Akarsular, ekosistemlerin önemli bir parçasını meydana getirir. Akarsuyun yer altına sızan kısmı akiferleri, yüzeysel akışa geçen kısmı da deniz ve okyanusları besler. Akarsular birçok bitki ve hayvan türü için yaşam alanı oluşturur. Akarsuların hızı, fiziksel ve kimyasal özellikleri akarsuyun barındırdığı hayvan türü ve sayısı üzerinde etkili olan faktörlerin başında gelir.
Bir akarsuda eğim kesintileri ve çağlayanlar varsa biyolojiik üretim ve çeşitlilik az olur. Yatak eğiminin fazla olduğu yerlerde bol miktarda alüvyal malzeme taşınıyorsa akarsu bulanık bir görünüm arz eder. Suyun bulanık olması birçok canlı için olumsuz sonuçlar doğurur.

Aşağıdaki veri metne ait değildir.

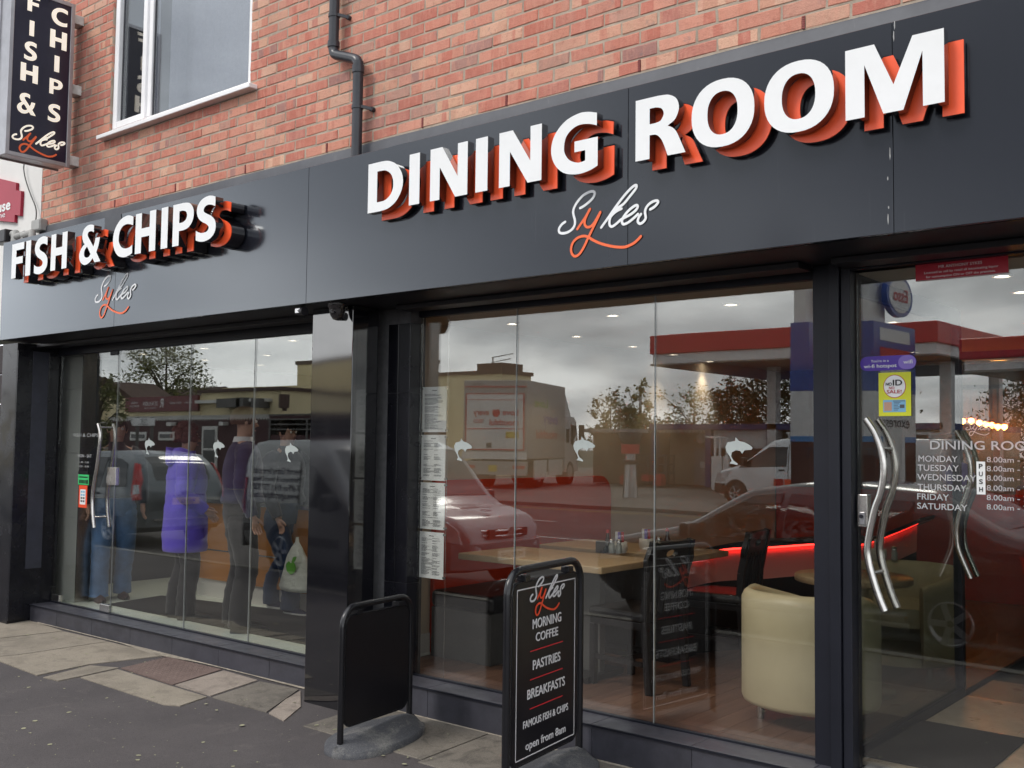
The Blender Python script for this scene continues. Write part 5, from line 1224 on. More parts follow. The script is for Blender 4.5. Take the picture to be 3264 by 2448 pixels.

Genellikle akarsuların yukarı çığırında topografya daha engebeli, eğim fazla olduğu için akış hızlıdır. Burada genellikle bazı böcek türleri ile alabalıklar yaşar. Orta çığırda eğim biraz azalır ve vadi genişlemeye başlar. Bu kesimde balık türleri artar. Eğimin azaldığı ve akışın yavaşladığı aşağı çığırda planktonlar artar. Akarsu denize ulaşıyorsa ağız kesimlerinde tatlı su ve tuzlu su birbirine karışır. Buralar bitki ve hayvan türleri bakımından zengin alanlardır. Akarsuların taşıdığı elementler ve besin maddeleri buralardaki biyolojik çeşitliliği artırır. Akarsu ağızları mikroorganizmalardan kuşlara kadar birçok canlının barındığı yerlerdir.